PROMPT: Write out the records below from the first line through the line containing "T_ = 0.0255", leaving out any pictures.

======

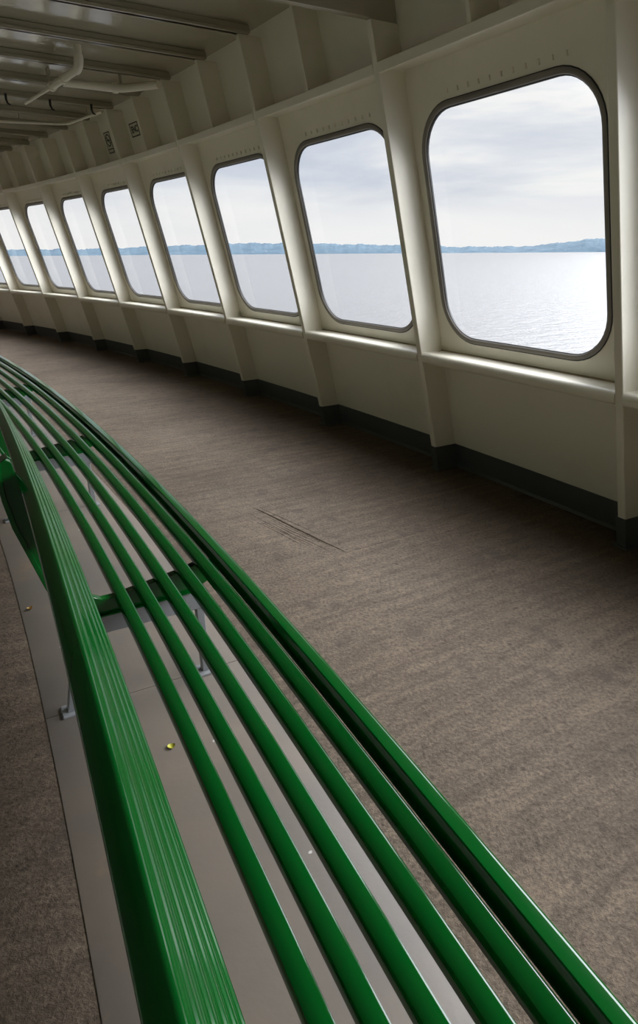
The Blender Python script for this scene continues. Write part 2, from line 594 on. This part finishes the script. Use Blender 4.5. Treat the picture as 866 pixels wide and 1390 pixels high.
# back rail: thick plank, ribbed on its front face
F0, F1 = Vector((26.4085, 0.5975)), Vector((26.463, 0.447))
fd = (F1 - F0)
fl = fd.length
fd = fd / fl
fn_ = Vector((-fd.y, fd.x))          # points to the front, away from the back
if fn_.x < 0:
    fn_ = -fn_
T_ = 0.0255


def RP(u, d):
    """rail section: u along the face from the top, d out of the face"""
    pt = F0 + fd * u + fn_ * d
    return (pt.x, pt.y)


sec = []
for q in range(7):                       # shoulder
    a = math.radians(90 * q / 6)
    sec.append(RP(0.006 - 0.006 * math.cos(a), -0.006 + 0.006 * math.sin(a)))
ribs = [0.120, 0.342, 0.545, 0.708, 0.895]
for u in ribs:
    for q in range(-5, 6):
        x = q / 5
        sec.append(RP(u * fl + x * 0.0038, 0.0022 * (math.cos(math.pi * x) * 0.5 + 0.5)))
for q in range(4):
    a = math.radians(90 * q / 3)
    sec.append(RP(fl - 0.005 + 0.005 * math.sin(a), -0.005 + 0.005 * math.cos(a)))
for q in range(4):
    a = math.radians(90 * q / 3)
    sec.append(RP(fl - 0.004 + 0.004 * math.cos(a), -T_ + 0.004 - 0.004 * math.sin(a)))
for q in range(4):
    a = math.radians(90 * q / 3)
    sec.append(RP(0.003 - 0.003 * math.sin(a), -T_ + 0.003 - 0.003 * math.cos(a)))
b = MB()
b.sweep(sec, BA0, BA1, NB, WB)
b.build('back_rail', M['green'], bench, angle=50)

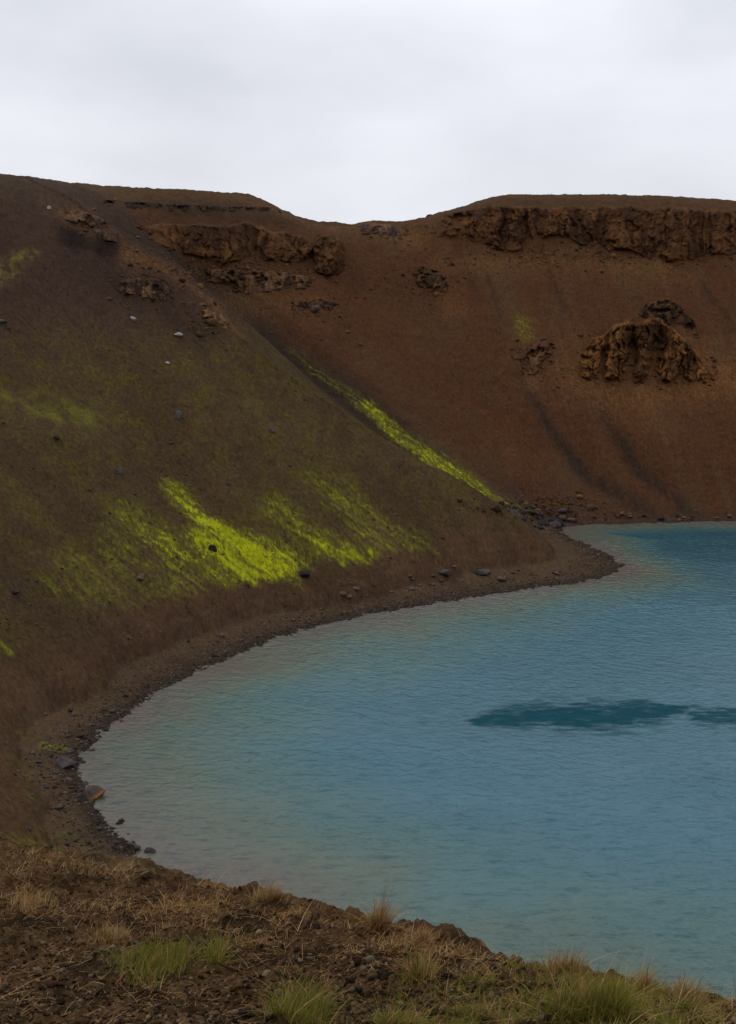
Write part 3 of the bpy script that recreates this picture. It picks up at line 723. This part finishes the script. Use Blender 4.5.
# uncountable stones
def scatter(name, pts, sizes, mats_cols, seed, flat=.6, base=None, sink=.15):
    r = np.random.default_rng(seed); n = len(pts); base = base or ICO1; variants = [rock_shape(base, seed+k, 6, .1) for k in range(6)]
    V = []; Fc = []; Cc = []; off = 0
    z = ground_z(pts[:, 0], pts[:, 1])
    for k in range(6):
        idx = np.arange(k, n, 6); v, f = variants[k]; nv = len(v)
        a = r.uniform(0, 6.28, len(idx)); sc = sizes[idx]
        S = np.stack([sc, sc*r.uniform(.65, 1.1, len(idx)), sc*flat*r.uniform(.7, 1.2, len(idx))], -1)
        w = v[None]*S[:, None, :]; ca, sa = np.cos(a)[:, None], np.sin(a)[:, None]
        w = np.stack([w[..., 0]*ca-w[..., 1]*sa, w[..., 0]*sa+w[..., 1]*ca, w[..., 2]], -1)
        w += np.stack([pts[idx, 0], pts[idx, 1], z[idx]+sc*sink], -1)[:, None, :]
        V.append(w.reshape(-1, 3)); Fc.append((f[None]+(np.arange(len(idx))*nv)[:, None, None]+off).reshape(-1, 3)); off += nv*len(idx)
        pick = np.array(mats_cols)[r.integers(0, len(mats_cols), len(idx))]*r.uniform(.7, 1.3, (len(idx), 1)); Cc.append(np.repeat(pick, nv, 0))
    o = mesh_obj(name, np.vstack(V), np.vstack(Fc), M_cliff if sizes.max() > .1 else M_soil, smooth=False, colour=np.vstack(Cc)); return o
r = np.random.default_rng(9)
# beach shingle along the visible shore
n = 16000; ti = r.uniform(0, 1, n); kmax = int(S_COVE/LSTEP)+1
si = (ti*kmax).astype(int); base_p = SH[si]; nxt = SH[(si+1) % 420]; tg = nxt-base_p; nr = np.stack([-tg[:, 1], tg[:, 0]], -1)/np.linalg.norm(tg, axis=1)[:, None]
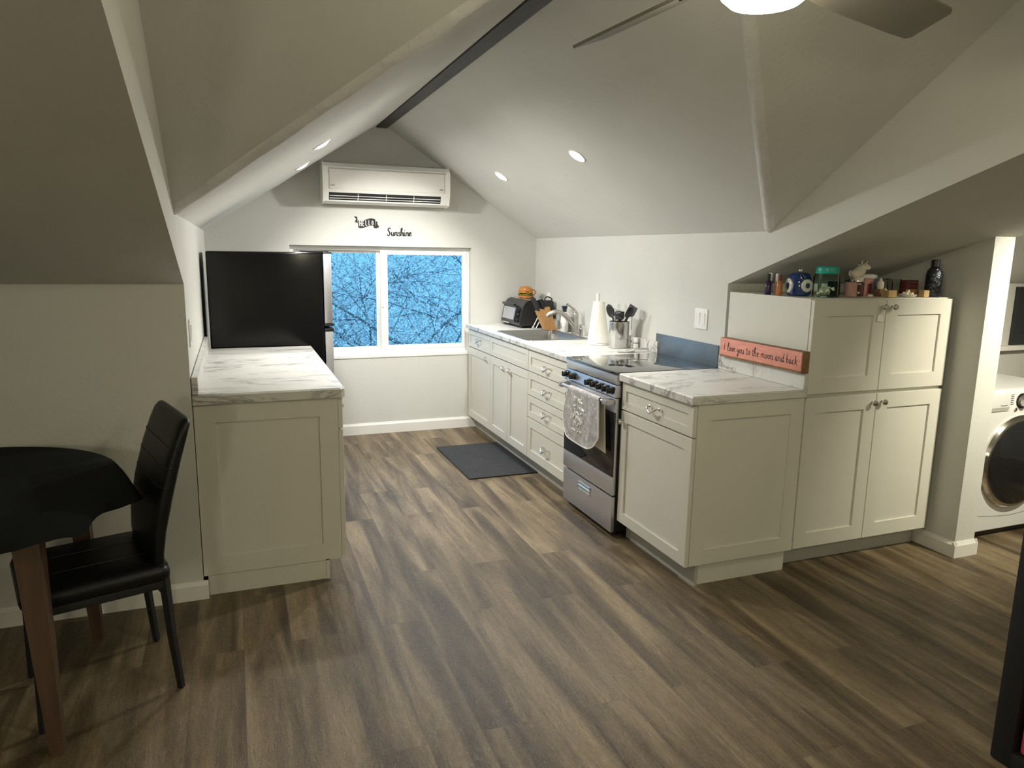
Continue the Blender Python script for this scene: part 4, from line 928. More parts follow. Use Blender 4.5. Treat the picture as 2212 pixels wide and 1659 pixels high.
# front panel, intake slot, outlet with louvres
MB().box(ax0+0.05, ax1-0.05, ay-0.0035, ay+0.004, az0+0.105, az1-0.055, 0.002).build('front_panel', M['offwhite'], t, shift=O)
MB().box(ax0+0.05, ax1-0.03, ay+0.0005, ay+0.008, az1-0.050, az1-0.045).build('intake_slot', M['greyrag'], t, shift=O)
def oy(z): return ay+0.03-(z-az0-0.016)*0.026/0.074
vz0, vz1, vx0, vx1 = az0+0.026, az0+0.080, ax0+0.045, ax1-0.075
m = MB(); m.loft([[(x, oy(z)-d, z) for x, z in ((vx0, vz0), (vx1, vz0), (vx1, vz1), (vx0, vz1))] for d in (-0.01, 0.0015)]); vt = m.build('air_outlet', M['bmatte'], t, shift=O, smooth=False)
for z in (vz0+0.012, vz0+0.030):
    m = MB(); m.box(vx0+0.004, vx1-0.004, oy(z)-0.007, oy(z)+0.002, z-0.0022, z+0.0022, 0.001); m.build('louvre', M['offwhite'], vt, shift=O)
for k in range(3):
    x = vx0+(vx1-vx0)*(k+1)/4; m = MB(); m.loft([[(x-0.002, oy(z)-0.006, z), (x+0.002, oy(z)-0.006, z), (x+0.002, oy(z)+0.001, z), (x-0.002, oy(z)+0.001, z)] for z in (vz0+0.002, vz1-0.006)]); m.build('vane', M['offwhite'], vt, shift=O)
m = MB()
for x0 in (ax0+0.058, ax1-0.088):
    for k in range(5): m.tube([(x0+k*0.0058, ay-0.0042, az0+0.127), (x0+k*0.0058+0.0025, ay-0.0042, az0+0.137-0.003*(k % 2)), (x0+k*0.0058+0.004, ay-0.0042, az0+0.128)], 0.0009, 5)
m.build('tiny_marking', M['greyink'], t, shift=O)

# wall decals
O = (0.514, YW-0.001, 1.74)
t = thing('wall_decal', 'black ribbon banner decal with HELLO in pale letters, below the air conditioner', 'wall decal', O, 0, 'wall decals under the air conditioner')
m = MB(); top, bot = [], []
for i in range(13):
    k = i/12; x = 0.448+0.136*k; top.append((x, 1.765+0.011*math.sin(k*5.2-2.4))); bot.append((x, 1.708+0.011*math.sin(k*5.2-2.4)))
m.prism(top+bot[::-1], YW-0.0030, YW-0.0005, 'y'); m.build('banner', M['ink'], t, shift=O, smooth=False)
m = MB(); m.prism([(0.416, 1.788), (0.440, 1.785), (0.444, 1.735), (0.421, 1.745), (0.433, 1.765)], YW-0.0026, YW-0.0005, 'y'); m.prism([(0.588, 1.752), (0.602, 1.752), (0.600, 1.733), (0.616, 1.708), (0.592, 1.698), (0.570, 1.702), (0.570, 1.716), (0.588, 1.720)], YW-0.0026, YW-0.0005, 'y')
m.build('ribbon_tail', M['ink'], t, shift=O, smooth=False)
m = MB(); x = 0.459
for k, (ch, z0, hh) in enumerate((('H', 1.7125, 0.041), ('E', 1.714, 0.040), ('L', 1.719, 0.039), ('L', 1.722, 0.038), ('O', 1.723, 0.034))):
    ww = m.strokes(ch, (x, YW-0.0032, z0), (1, 0, 0), (0, 0, 1), (0, -1, 0), hh, 0.0026, 0, 0.35, 0.58); x += 0.0242
m.build('lettering', M['palegrey'], t, shift=O)
O = (0.77, YW-0.001, 1.66)
m = MB(); m.strokes('Sunshine', (0.682, YW-0.0012, 1.6435), (1, 0, 0), (0, 0, 1), (0, -1, 0), 0.0285, 0.0038, 0.04, 0.35, 1.10)
t = m.build('wall_decal', M['ink'], None, O, shift=O)
tag(t, 'black cursive Sunshine decal on the wall above the window', 'wall decal', 'wall decals under the air conditioner')

# ------------------------------------------------------------------ ceiling fan
FC = Vector((0.542, 0.545, 2.120))
t = thing('ceiling_fan', 'ceiling fan with grey blades and a lit round globe, hung near the beam', 'ceiling fan', FC)
MB().lathe([(0.0, 0.622), (0.065, 0.622), (0.065, 0.56), (0.03, 0.525), (0.0, 0.525)], (0, 0, 0), 28).build('canopy', M['bronze'], t)
MB().cyl((0, 0, 0.53), (0, 0, 0.10), 0.013, None, 14).build('downrod', M['bronze'], t)
MB().lathe([(0.0, 0.108), (0.06, 0.102), (0.090, 0.078), (0.096, 0.040), (0.088, -0.005), (0.060, -0.030), (0.0, -0.030)], (0, 0, 0), 36).build('motor_housing', M['bronze'], t)
MB().lathe([(0.058, -0.026), (0.066, -0.030), (0.066, -0.038), (0.0, -0.038)], (0, 0, 0), 36).build('light_ring', M['bronze'], t)
MB().lathe([(0.062, -0.036), (0.082, -0.040), (0.092, -0.052), (0.089, -0.070), (0.072, -0.085), (0.040, -0.093), (0.0, -0.096)], (0, 0, 0), 40).build('globe', M['globe'], t)
BT = math.radians(21)
for k, ph in enumerate((95.0, 190.0, 285.0, 15.0)):
    ph = math.radians(ph); e = Vector((math.cos(ph), math.sin(ph), 0)); ccw = Vector((-math.sin(ph), math.cos(ph), 0))
    s = (ccw*math.cos(BT)+Vector((0, 0, -1))*math.sin(BT)); nn = e.cross(s)
    outl = [(0.17, -0.050), (0.30, -0.060), (0.60, -0.062), (0.676, -0.060), (0.690, -0.050), (0.690, 0.050), (0.676, 0.060), (0.60, 0.062), (0.30, 0.060), (0.17, 0.050)]
    m = MB(); m.loft([[e*a+s*b+nn*h for a, b in outl] for h in (-0.004, 0.004)]); bl = m.build('blade', M['blade'], t, smooth=False)
    m = MB(); m.loft([[e*a+s*(b*w)+nn*h for b, h in ((-1, -0.008), (1, -0.008), (1, -0.004), (-1, -0.004))] for a, w in ((0.095, 0.022), (0.15, 0.028), (0.24, 0.036))]); m.build('blade_iron', M['bronze'], bl, smooth=False)

# recessed lights in the kitchen slopes
CANS = []
for k, (x, y, lab) in enumerate(((1.342, 3.060, 'round recessed downlight in the right slope, nearer the viewer'), (1.342, 4.307, 'round recessed downlight in the right slope, nearer the window wall'),
                 (-0.030, 3.330, 'recessed downlight in the left slope, the upper one beside the beam'), (-0.042, 4.350, 'recessed downlight in the left slope, the lower one near the air conditioner'))):
    sgn = 1 if x > XM else -1; z = ZP+SL*((XR-x) if sgn > 0 else (x-XL))
    nn = Vector((-SL*sgn, 0, -1)).normalized(); ex = Vector((0, 1, 0)); ey = nn.cross(ex)
    T = Matrix((ex, ey, nn)).transposed().to_4x4()
    t = thing('recessed_light', lab, 'recessed light', (x, y, z), 0, 'recessed lights over the kitchen')
    m = MB(T); m.lathe([(0.056, -0.002), (0.056, 0.003), (0.051, 0.006), (0.043, 0.004), (0.040, 0.001), (0.0405, -0.002)], (0, 0, 0), 32); m.build('trim_ring', M['trim'], t)
    m = MB(T); m.lathe([(0.0, 0.0), (0.041, 0.0), (0.041, 0.004), (0.034, 0.010), (0.018, 0.014), (0.0, 0.015)], (0, 0, 0), 28); m.build('lens', M['can'], t)
    CANS.append((Vector((x, y, z))+nn*0.03, nn))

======

WRITTEN ANSWER:
The Blender Python script for this scene continues. Write part 2, from line 594 on. This part finishes the script. Use Blender 4.5. Treat the picture as 866 pixels wide and 1390 pixels high.
# back rail: thick plank, ribbed on its front face
F0, F1 = Vector((26.4085, 0.5975)), Vector((26.463, 0.447))
fd = (F1 - F0)
fl = fd.length
fd = fd / fl
fn_ = Vector((-fd.y, fd.x))          # points to the front, away from the back
if fn_.x < 0:
    fn_ = -fn_
T_ = 0.0255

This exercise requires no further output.